What is being asked:
Everything from the first line down to the line containing "COL = scene.collection" should be reproduced exactly; please include nothing else.

Data provided:
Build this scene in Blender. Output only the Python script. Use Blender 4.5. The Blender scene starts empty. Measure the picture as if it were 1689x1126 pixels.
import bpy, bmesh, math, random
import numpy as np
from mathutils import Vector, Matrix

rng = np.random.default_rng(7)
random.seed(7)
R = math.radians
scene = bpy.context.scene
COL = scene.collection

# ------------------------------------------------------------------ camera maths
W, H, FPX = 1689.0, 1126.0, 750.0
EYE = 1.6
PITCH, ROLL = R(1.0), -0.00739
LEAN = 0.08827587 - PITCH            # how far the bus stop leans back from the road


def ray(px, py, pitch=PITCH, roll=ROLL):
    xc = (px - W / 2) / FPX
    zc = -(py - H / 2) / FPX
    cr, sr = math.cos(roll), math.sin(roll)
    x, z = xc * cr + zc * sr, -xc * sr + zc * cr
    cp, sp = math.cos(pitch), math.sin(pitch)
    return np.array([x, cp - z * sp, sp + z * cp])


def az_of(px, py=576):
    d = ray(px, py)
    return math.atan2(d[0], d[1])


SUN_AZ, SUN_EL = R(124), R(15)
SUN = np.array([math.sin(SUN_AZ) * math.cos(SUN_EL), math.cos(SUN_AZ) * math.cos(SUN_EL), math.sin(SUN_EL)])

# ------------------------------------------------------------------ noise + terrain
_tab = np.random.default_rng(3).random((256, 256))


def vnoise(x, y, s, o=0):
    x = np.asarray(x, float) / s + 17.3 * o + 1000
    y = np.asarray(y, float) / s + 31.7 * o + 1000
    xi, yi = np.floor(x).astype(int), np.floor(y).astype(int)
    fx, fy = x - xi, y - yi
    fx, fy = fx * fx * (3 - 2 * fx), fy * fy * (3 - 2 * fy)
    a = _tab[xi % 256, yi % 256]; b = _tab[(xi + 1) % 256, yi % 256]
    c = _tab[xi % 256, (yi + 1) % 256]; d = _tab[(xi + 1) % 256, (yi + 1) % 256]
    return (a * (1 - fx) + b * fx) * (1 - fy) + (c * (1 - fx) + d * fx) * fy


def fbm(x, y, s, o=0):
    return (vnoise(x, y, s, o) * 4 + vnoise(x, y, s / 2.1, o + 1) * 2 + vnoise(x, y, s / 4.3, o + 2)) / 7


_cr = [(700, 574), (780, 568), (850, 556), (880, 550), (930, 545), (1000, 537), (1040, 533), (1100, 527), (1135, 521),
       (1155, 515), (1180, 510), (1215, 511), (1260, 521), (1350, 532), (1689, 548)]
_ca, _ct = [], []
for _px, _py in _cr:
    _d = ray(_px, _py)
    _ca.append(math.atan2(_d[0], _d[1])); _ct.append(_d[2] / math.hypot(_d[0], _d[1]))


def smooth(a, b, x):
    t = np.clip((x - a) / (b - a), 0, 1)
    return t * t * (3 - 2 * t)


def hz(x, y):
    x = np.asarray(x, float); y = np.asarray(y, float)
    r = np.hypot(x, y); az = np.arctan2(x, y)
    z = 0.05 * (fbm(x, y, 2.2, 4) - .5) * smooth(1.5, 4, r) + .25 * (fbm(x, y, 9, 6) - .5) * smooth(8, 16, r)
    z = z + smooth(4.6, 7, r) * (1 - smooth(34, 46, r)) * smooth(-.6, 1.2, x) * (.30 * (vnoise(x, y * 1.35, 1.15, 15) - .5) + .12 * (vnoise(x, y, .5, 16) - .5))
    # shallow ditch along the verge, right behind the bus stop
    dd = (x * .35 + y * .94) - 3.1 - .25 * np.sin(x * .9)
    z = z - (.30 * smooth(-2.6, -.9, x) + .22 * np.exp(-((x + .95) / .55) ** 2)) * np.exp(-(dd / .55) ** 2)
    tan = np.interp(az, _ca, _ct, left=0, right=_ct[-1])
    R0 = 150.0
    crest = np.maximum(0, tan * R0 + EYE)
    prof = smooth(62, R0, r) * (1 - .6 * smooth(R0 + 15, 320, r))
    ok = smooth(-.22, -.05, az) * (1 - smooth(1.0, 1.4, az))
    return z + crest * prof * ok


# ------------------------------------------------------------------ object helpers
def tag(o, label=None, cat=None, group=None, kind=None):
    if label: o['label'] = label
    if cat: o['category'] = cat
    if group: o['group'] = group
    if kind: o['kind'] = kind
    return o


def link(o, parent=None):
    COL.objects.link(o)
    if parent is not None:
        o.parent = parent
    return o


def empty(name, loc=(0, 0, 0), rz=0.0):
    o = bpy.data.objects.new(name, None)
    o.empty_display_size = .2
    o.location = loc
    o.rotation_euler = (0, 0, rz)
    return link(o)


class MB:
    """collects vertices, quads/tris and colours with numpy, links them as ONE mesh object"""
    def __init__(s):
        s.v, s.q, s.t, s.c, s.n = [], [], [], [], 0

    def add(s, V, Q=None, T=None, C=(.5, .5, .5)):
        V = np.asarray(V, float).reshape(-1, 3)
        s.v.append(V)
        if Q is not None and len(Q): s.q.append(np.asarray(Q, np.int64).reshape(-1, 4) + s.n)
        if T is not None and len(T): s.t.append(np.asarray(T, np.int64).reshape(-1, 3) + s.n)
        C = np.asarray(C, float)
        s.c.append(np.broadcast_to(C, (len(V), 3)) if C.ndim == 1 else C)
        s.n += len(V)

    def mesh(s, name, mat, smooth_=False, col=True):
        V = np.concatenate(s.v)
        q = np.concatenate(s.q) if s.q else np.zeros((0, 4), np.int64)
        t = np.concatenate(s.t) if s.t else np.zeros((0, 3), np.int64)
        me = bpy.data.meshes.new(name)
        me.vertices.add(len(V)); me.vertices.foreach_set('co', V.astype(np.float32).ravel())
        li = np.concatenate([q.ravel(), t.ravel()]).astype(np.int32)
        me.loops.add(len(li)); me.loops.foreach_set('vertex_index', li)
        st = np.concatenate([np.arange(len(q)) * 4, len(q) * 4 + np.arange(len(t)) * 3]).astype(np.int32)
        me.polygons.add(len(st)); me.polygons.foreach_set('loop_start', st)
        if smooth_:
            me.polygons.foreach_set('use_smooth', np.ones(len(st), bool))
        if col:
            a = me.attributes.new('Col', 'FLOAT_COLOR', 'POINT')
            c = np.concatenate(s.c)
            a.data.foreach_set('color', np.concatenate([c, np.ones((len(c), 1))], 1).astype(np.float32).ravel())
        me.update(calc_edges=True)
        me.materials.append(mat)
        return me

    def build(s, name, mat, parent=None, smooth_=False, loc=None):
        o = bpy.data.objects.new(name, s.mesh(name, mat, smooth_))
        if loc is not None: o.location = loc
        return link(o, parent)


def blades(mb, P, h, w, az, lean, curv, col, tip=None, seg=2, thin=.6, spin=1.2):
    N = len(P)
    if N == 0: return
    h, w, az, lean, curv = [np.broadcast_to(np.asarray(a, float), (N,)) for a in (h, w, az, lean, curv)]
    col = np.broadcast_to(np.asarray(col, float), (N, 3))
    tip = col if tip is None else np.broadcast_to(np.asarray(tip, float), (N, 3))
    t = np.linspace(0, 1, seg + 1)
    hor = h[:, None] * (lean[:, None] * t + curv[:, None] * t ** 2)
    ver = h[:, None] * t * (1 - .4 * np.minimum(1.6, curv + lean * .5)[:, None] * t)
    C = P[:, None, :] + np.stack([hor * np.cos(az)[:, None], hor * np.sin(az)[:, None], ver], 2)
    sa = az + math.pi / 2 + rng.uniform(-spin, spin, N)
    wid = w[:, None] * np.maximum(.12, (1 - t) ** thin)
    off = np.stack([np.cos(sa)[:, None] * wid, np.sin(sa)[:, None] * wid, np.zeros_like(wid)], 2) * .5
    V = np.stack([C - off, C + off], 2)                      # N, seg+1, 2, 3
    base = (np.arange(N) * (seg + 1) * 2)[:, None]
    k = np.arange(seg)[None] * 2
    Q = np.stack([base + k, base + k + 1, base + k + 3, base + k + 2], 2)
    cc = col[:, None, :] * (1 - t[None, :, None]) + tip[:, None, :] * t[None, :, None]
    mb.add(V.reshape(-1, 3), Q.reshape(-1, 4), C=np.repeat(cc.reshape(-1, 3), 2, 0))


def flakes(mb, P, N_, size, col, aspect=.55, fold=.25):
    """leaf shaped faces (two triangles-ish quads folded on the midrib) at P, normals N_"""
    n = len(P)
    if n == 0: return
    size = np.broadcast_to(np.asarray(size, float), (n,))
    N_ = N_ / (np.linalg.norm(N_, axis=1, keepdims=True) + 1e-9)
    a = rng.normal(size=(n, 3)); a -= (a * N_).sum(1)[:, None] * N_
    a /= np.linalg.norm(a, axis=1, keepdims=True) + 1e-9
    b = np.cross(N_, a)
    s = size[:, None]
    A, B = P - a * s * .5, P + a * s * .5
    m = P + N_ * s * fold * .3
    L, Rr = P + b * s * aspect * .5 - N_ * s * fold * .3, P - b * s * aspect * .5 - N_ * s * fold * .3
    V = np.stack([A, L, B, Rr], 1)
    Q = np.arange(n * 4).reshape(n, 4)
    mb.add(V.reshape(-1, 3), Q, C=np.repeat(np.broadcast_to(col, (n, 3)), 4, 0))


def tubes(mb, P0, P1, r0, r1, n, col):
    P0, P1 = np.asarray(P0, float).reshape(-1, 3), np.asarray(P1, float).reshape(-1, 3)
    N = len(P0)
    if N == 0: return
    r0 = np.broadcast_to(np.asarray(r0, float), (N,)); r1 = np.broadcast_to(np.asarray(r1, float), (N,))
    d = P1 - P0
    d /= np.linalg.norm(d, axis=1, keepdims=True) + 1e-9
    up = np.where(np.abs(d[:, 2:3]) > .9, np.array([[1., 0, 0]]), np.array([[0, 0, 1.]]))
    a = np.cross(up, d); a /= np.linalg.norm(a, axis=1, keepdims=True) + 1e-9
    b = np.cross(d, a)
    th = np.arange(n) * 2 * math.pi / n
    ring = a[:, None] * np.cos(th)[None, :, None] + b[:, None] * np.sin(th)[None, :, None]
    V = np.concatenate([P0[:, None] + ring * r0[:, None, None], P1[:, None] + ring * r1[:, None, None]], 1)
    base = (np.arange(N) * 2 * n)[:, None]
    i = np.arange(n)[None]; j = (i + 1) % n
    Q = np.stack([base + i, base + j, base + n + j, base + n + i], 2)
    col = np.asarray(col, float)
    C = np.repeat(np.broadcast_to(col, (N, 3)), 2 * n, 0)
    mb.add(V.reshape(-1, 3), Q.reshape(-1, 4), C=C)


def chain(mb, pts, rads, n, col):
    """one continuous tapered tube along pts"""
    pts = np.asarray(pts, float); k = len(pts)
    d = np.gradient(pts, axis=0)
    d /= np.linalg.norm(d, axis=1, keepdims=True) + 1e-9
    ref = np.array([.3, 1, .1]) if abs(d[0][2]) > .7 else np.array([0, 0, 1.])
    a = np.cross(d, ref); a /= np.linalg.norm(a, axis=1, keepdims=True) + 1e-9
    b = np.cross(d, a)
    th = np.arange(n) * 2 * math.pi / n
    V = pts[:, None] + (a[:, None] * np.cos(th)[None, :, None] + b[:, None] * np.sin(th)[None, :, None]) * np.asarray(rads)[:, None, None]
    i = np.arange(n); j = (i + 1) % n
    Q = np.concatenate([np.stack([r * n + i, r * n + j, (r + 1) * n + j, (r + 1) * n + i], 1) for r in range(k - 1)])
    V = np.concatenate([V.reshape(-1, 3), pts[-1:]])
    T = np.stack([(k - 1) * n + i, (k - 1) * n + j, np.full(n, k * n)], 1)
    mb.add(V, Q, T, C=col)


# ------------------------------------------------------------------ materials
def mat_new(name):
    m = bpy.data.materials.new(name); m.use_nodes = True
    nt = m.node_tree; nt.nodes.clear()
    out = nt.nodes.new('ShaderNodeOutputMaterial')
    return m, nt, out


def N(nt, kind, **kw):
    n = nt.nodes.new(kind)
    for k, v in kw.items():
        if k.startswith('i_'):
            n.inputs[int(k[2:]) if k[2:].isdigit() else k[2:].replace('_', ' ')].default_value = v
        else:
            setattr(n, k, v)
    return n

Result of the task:
Build this scene in Blender. Output only the Python script. Use Blender 4.5. The Blender scene starts empty. Measure the picture as if it were 1689x1126 pixels.
import bpy, bmesh, math, random
import numpy as np
from mathutils import Vector, Matrix

rng = np.random.default_rng(7)
random.seed(7)
R = math.radians
scene = bpy.context.scene
COL = scene.collection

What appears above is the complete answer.